Capital Gains Tax Reliefs Flashcards
Principal Private Residence
A taxpayer’s only or main residence, including grounds or gardens totalling up to half a hectare or such larger area as is required for the enjoyment of the house having regard to the size and character of the house.
PPR: More than one residence
Only one PPR allowed. Spouses / partners may only have one PPR between them.
If 2+ properties elect which is to be PPR within 2 years of acquisition of second property.
PPR: Deemed occupation
- The last 18 months if the property has been PPR at some time. Even if the individual has another PPR during this period.
The following only count if no other PPR
- Any period (or periods added together) of up to three years (36 months) absence for any reason.
- Any periods of absence during which the individual was required by his employment to live abroad
- Any period (or periods added together) of up to four years (48 months) during which the individual was required to live elsewhere due to his work so he could not occupy the property.
The periods of absence must usually be preceded by a period of actual occupation and followed by actual occupation. However, not required to resume residence in last two situations if terms of employment require him to work elsewhere.
PPR - Business use
If part of the property is used EXCLUSIVELY for business purposes, the gain attributable to that part of the property will not be given PPR relief.
PPR - Break down of marriage
If owner ceased to live in the property disposes of his interest to the other party. In this case still deemed to be in occupation provided
- the other party continues to live in the property and
- the owner who has left has not made an election to treat another property as PPR.
PPR - Letting relief
If a property has been occupied as a PPR letting relief may be available for that part of the gain that does not qualify for PPR.
Letting relief is the lowest of
- letting gain
- PPR relief
- £40,000
Roll over relief - basic
Replacement of business assets relief defers payment of tax on gains because the proceeds from selling one asset are reinvested when a replacement asset is acquired. The logic is that the taxpayer has insufficient funds to pay the tax. The gain on the disposal of the old asset is rolled over into the base cost of the new asset.
Who is roll over relief available for?
individuals (sole traders and partners) and companies
Conditions for roll-over relief
Both the old asset and the new asset must be qualifying business assets.
Qualifying assets include:
- Land and buildings (occupied and used for trade purposes)

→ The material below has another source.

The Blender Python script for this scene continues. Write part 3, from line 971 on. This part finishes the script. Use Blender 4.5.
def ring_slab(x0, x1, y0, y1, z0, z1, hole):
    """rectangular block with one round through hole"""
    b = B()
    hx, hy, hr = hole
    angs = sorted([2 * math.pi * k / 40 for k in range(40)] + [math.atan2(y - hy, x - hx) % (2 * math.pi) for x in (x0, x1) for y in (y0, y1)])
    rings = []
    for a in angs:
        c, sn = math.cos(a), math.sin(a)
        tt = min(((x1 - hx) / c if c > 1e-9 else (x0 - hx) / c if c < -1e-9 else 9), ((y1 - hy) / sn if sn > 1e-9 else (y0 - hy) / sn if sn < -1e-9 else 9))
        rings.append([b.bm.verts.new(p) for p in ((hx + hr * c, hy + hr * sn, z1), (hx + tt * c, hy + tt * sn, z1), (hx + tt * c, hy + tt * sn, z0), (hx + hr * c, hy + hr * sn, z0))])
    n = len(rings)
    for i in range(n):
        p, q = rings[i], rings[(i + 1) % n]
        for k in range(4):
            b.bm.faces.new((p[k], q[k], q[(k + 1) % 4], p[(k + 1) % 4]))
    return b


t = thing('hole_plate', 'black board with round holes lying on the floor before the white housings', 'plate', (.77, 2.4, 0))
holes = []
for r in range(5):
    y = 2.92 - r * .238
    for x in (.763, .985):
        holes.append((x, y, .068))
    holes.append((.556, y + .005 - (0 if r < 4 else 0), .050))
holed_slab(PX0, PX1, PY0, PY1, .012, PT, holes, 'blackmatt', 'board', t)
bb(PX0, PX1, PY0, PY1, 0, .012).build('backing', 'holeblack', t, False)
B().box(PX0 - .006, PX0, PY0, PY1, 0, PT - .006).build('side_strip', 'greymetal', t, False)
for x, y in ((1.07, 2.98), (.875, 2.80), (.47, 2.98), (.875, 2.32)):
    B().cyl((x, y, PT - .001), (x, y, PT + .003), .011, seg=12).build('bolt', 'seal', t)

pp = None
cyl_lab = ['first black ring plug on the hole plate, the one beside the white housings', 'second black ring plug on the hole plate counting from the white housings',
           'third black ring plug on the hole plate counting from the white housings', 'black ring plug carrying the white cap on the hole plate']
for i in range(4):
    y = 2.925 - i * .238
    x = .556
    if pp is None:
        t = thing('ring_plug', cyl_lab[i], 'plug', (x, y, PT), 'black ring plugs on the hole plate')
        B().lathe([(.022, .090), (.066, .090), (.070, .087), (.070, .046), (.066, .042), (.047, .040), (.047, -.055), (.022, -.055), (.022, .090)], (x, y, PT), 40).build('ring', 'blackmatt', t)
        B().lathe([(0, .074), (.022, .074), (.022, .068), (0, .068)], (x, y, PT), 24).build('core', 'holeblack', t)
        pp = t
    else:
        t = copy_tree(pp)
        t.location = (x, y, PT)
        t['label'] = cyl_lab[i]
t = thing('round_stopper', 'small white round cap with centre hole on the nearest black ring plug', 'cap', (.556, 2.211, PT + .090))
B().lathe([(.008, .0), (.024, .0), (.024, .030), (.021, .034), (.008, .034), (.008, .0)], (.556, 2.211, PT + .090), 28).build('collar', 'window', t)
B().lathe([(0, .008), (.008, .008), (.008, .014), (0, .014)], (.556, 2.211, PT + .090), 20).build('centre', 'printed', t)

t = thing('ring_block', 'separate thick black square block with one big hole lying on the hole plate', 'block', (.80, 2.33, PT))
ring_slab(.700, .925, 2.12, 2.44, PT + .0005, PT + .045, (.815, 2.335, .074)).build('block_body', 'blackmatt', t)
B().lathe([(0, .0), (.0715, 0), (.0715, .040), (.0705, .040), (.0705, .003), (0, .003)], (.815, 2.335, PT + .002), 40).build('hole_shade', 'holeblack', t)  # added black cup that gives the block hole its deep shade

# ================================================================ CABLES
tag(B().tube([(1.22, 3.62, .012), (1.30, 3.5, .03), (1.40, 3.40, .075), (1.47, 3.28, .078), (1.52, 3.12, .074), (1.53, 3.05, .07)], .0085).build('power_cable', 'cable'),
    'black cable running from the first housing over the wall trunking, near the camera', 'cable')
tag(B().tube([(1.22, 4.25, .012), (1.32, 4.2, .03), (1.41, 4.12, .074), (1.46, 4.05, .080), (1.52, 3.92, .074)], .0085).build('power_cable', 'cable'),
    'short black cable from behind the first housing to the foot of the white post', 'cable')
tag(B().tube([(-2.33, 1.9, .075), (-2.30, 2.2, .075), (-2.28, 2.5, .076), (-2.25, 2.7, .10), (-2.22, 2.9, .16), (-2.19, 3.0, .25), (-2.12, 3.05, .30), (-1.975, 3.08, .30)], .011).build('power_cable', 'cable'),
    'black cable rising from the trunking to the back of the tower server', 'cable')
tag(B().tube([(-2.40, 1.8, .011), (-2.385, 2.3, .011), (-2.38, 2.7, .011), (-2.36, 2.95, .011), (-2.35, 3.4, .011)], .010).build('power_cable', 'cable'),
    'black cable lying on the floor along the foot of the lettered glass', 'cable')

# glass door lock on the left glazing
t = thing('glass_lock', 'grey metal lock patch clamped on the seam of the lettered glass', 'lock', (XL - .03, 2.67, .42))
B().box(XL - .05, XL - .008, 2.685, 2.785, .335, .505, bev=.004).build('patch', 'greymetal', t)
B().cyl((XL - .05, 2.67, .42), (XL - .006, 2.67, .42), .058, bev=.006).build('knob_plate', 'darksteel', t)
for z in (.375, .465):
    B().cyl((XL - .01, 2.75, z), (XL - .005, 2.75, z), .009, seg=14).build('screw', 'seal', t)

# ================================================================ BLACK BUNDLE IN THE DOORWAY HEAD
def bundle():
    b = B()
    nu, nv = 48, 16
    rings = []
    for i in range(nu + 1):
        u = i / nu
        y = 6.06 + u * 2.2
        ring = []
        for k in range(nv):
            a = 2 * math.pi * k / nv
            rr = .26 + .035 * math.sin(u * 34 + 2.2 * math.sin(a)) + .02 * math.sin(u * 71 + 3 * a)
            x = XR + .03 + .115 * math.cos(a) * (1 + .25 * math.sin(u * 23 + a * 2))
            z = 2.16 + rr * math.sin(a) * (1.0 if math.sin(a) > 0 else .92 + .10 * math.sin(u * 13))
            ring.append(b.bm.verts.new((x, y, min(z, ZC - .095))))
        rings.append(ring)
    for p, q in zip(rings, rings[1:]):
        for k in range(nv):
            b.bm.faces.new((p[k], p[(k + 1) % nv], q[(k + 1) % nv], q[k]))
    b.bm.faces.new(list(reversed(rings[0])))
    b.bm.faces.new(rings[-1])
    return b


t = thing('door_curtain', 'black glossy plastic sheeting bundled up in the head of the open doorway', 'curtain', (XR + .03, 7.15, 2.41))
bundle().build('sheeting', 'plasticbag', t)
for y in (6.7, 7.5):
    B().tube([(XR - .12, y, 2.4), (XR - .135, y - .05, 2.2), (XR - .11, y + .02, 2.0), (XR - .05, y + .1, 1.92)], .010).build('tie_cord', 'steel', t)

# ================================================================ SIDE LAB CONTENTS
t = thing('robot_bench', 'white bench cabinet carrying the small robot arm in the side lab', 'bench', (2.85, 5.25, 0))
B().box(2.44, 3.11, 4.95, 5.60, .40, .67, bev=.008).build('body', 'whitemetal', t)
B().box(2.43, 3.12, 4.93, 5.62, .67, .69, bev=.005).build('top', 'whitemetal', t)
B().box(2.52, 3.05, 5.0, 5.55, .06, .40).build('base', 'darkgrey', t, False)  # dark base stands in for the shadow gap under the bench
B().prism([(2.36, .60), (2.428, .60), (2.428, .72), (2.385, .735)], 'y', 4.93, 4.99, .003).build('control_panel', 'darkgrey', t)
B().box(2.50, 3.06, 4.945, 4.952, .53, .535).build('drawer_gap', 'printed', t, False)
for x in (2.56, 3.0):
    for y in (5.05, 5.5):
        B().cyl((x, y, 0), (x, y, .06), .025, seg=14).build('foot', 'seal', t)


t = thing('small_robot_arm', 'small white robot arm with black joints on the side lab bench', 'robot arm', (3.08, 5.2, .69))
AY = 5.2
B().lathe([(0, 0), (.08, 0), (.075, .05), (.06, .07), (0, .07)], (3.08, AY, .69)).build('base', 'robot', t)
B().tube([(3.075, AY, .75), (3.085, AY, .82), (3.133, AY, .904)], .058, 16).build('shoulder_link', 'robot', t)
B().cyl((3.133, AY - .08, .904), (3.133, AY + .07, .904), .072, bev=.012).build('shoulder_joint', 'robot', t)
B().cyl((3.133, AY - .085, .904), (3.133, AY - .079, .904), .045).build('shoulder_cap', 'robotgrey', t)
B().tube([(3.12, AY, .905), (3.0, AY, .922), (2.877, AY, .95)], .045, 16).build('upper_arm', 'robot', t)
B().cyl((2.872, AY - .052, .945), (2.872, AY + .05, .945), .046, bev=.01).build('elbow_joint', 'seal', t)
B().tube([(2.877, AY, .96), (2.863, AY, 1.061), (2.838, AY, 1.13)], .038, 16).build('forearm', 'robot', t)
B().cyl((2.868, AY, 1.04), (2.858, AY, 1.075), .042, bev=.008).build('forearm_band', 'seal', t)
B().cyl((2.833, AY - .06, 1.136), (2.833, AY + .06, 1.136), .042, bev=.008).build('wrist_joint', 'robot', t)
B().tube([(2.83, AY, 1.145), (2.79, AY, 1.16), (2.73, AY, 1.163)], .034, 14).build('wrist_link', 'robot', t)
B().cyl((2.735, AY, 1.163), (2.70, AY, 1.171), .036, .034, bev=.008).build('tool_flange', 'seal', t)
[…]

- fixed plant and fixed machinery
- Goodwill (sole traders and partners only - NOT COMPANIES)
The old and new asset do not need to be the same type of asset.
Roll over relief: qualifying time period
the new asset must be acquired during a qualifying time period of one year before and three years after the date of disposal of the new asset
Roll over relief: claim must be made…
within the later of four years of the end of the tax year (accounting period for companies) in which the gain is realised or the new asset is acquired.
Rollover relief: how to calculate
1) calculate the gain
2) proceeds x
reinvested(x)
———
Taxed now x
The proceeds become the base cost of the new asset for future disposal..
Rollover relief: non business use
When an asset has non-business use, relief is only available on the business element of the gain
Technique: have two columns - one for non business and one for business and apportion disposals and costs. Rollover relief is a separate working and is proceeds of the business element less cost of replacement factory.
Rollover relief: depreciating assets
Where replacement asset is a depreciating asset, the gain is not rolled over by reducing the cost of the replacement asset. Rather it is deferred until it crystallises on the earliest of:
1. the disposal of the replacement asset
2. ten years after the acquisition of the replacement asset
3. The date the replacement asset ceases to be used in the trade.
An asset is a depreciating asset if it is, or within the next ten years will become, a wasting asset (ie an expected life of 60 years or less)
Rollover relief: Free parking
Where a gain on disposal of asset 1 is deferred against a replacement depreciating asset (asset 2) it is possible to transfer the deferred gain into a non-depreciating asset (asset 3) provided the non depreciating asset (asset 3) is bought before the deferred again on asset 2 has crystallised.